» **WHAT THIS TASK INVOLVES**
All of the data below must be repeated exactly.

-- -- --

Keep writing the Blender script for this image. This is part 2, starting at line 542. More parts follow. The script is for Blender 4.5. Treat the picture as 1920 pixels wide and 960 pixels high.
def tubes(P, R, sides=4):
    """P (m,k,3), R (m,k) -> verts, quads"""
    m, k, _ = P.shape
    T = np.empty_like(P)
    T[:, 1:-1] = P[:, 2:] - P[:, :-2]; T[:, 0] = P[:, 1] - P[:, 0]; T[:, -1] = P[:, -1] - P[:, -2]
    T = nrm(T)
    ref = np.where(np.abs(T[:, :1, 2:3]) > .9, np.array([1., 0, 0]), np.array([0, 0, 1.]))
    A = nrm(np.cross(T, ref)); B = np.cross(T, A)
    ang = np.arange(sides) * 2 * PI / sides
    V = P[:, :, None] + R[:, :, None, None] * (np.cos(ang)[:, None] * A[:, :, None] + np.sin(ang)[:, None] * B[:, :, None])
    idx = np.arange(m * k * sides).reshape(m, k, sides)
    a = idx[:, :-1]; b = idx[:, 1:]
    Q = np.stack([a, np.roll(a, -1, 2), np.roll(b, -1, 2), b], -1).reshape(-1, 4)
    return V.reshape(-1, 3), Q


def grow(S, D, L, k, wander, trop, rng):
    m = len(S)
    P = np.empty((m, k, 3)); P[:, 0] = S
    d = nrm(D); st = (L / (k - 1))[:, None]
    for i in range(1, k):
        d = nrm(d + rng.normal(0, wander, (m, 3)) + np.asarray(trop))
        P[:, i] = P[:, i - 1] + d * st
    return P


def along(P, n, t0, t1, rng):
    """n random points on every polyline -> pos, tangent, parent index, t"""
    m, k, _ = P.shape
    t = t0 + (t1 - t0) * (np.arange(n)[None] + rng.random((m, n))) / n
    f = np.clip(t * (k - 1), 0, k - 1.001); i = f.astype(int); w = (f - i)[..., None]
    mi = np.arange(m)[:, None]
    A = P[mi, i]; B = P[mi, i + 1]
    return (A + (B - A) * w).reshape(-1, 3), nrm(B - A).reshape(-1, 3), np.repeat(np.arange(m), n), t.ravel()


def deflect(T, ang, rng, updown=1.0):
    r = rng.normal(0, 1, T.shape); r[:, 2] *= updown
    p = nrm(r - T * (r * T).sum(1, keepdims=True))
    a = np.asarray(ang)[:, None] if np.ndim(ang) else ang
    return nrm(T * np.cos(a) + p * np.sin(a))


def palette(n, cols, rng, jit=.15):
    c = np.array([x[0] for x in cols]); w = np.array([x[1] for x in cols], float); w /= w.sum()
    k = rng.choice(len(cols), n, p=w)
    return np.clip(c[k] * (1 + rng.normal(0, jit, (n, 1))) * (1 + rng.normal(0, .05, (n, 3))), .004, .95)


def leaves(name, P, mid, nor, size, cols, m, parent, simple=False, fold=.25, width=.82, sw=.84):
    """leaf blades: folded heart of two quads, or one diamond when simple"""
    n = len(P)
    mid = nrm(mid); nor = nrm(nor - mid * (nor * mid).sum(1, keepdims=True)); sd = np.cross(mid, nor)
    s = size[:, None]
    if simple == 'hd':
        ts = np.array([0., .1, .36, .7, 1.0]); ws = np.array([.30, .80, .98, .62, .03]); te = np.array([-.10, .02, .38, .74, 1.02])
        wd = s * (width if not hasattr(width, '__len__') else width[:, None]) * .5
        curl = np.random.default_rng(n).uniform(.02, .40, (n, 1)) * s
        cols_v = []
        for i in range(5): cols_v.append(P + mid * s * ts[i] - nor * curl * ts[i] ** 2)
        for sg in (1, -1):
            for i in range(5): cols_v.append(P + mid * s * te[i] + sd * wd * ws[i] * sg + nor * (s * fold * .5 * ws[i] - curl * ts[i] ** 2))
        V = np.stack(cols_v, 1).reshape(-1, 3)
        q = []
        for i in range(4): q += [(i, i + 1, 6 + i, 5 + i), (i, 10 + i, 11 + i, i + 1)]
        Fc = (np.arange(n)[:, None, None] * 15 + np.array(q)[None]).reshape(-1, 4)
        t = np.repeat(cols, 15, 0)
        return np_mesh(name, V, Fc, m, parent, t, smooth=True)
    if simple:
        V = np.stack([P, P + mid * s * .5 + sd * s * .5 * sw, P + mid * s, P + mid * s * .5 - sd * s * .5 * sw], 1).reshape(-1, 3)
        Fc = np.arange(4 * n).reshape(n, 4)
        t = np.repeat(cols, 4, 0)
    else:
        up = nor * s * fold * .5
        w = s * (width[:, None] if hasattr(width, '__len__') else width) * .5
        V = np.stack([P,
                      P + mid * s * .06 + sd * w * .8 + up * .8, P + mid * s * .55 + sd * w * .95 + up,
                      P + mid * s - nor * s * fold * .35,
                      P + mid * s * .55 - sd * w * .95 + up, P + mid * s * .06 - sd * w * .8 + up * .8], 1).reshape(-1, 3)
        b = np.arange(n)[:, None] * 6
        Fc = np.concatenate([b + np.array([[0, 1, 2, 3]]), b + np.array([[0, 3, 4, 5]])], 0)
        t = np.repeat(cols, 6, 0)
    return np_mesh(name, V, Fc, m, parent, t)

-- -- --

» **EXERCISE OUTPUT**
Keep writing the Blender script for this image. This is part 2, starting at line 542. More parts follow. The script is for Blender 4.5. Treat the picture as 1920 pixels wide and 960 pixels high.
def tubes(P, R, sides=4):
    """P (m,k,3), R (m,k) -> verts, quads"""
    m, k, _ = P.shape
    T = np.empty_like(P)
    T[:, 1:-1] = P[:, 2:] - P[:, :-2]; T[:, 0] = P[:, 1] - P[:, 0]; T[:, -1] = P[:, -1] - P[:, -2]
    T = nrm(T)
    ref = np.where(np.abs(T[:, :1, 2:3]) > .9, np.array([1., 0, 0]), np.array([0, 0, 1.]))
    A = nrm(np.cross(T, ref)); B = np.cross(T, A)
    ang = np.arange(sides) * 2 * PI / sides
    V = P[:, :, None] + R[:, :, None, None] * (np.cos(ang)[:, None] * A[:, :, None] + np.sin(ang)[:, None] * B[:, :, None])
    idx = np.arange(m * k * sides).reshape(m, k, sides)
    a = idx[:, :-1]; b = idx[:, 1:]
    Q = np.stack([a, np.roll(a, -1, 2), np.roll(b, -1, 2), b], -1).reshape(-1, 4)
    return V.reshape(-1, 3), Q


def grow(S, D, L, k, wander, trop, rng):
    m = len(S)
    P = np.empty((m, k, 3)); P[:, 0] = S
    d = nrm(D); st = (L / (k - 1))[:, None]
    for i in range(1, k):
        d = nrm(d + rng.normal(0, wander, (m, 3)) + np.asarray(trop))
        P[:, i] = P[:, i - 1] + d * st
    return P


def along(P, n, t0, t1, rng):
    """n random points on every polyline -> pos, tangent, parent index, t"""
    m, k, _ = P.shape
    t = t0 + (t1 - t0) * (np.arange(n)[None] + rng.random((m, n))) / n
    f = np.clip(t * (k - 1), 0, k - 1.001); i = f.astype(int); w = (f - i)[..., None]
    mi = np.arange(m)[:, None]
    A = P[mi, i]; B = P[mi, i + 1]
    return (A + (B - A) * w).reshape(-1, 3), nrm(B - A).reshape(-1, 3), np.repeat(np.arange(m), n), t.ravel()


def deflect(T, ang, rng, updown=1.0):
    r = rng.normal(0, 1, T.shape); r[:, 2] *= updown
    p = nrm(r - T * (r * T).sum(1, keepdims=True))
    a = np.asarray(ang)[:, None] if np.ndim(ang) else ang
    return nrm(T * np.cos(a) + p * np.sin(a))


def palette(n, cols, rng, jit=.15):
    c = np.array([x[0] for x in cols]); w = np.array([x[1] for x in cols], float); w /= w.sum()
    k = rng.choice(len(cols), n, p=w)
    return np.clip(c[k] * (1 + rng.normal(0, jit, (n, 1))) * (1 + rng.normal(0, .05, (n, 3))), .004, .95)


def leaves(name, P, mid, nor, size, cols, m, parent, simple=False, fold=.25, width=.82, sw=.84):
    """leaf blades: folded heart of two quads, or one diamond when simple"""
    n = len(P)
    mid = nrm(mid); nor = nrm(nor - mid * (nor * mid).sum(1, keepdims=True)); sd = np.cross(mid, nor)
    s = size[:, None]
    if simple == 'hd':
        ts = np.array([0., .1, .36, .7, 1.0]); ws = np.array([.30, .80, .98, .62, .03]); te = np.array([-.10, .02, .38, .74, 1.02])
        wd = s * (width if not hasattr(width, '__len__') else width[:, None]) * .5
        curl = np.random.default_rng(n).uniform(.02, .40, (n, 1)) * s
        cols_v = []
        for i in range(5): cols_v.append(P + mid * s * ts[i] - nor * curl * ts[i] ** 2)
        for sg in (1, -1):
            for i in range(5): cols_v.append(P + mid * s * te[i] + sd * wd * ws[i] * sg + nor * (s * fold * .5 * ws[i] - curl * ts[i] ** 2))
        V = np.stack(cols_v, 1).reshape(-1, 3)
        q = []
        for i in range(4): q += [(i, i + 1, 6 + i, 5 + i), (i, 10 + i, 11 + i, i + 1)]
        Fc = (np.arange(n)[:, None, None] * 15 + np.array(q)[None]).reshape(-1, 4)
        t = np.repeat(cols, 15, 0)
        return np_mesh(name, V, Fc, m, parent, t, smooth=True)
    if simple:
        V = np.stack([P, P + mid * s * .5 + sd * s * .5 * sw, P + mid * s, P + mid * s * .5 - sd * s * .5 * sw], 1).reshape(-1, 3)
        Fc = np.arange(4 * n).reshape(n, 4)
        t = np.repeat(cols, 4, 0)
    else:
        up = nor * s * fold * .5
        w = s * (width[:, None] if hasattr(width, '__len__') else width) * .5
        V = np.stack([P,
                      P + mid * s * .06 + sd * w * .8 + up * .8, P + mid * s * .55 + sd * w * .95 + up,
                      P + mid * s - nor * s * fold * .35,
                      P + mid * s * .55 - sd * w * .95 + up, P + mid * s * .06 - sd * w * .8 + up * .8], 1).reshape(-1, 3)
        b = np.arange(n)[:, None] * 6
        Fc = np.concatenate([b + np.array([[0, 1, 2, 3]]), b + np.array([[0, 3, 4, 5]])], 0)
        t = np.repeat(cols, 6, 0)
    return np_mesh(name, V, Fc, m, parent, t)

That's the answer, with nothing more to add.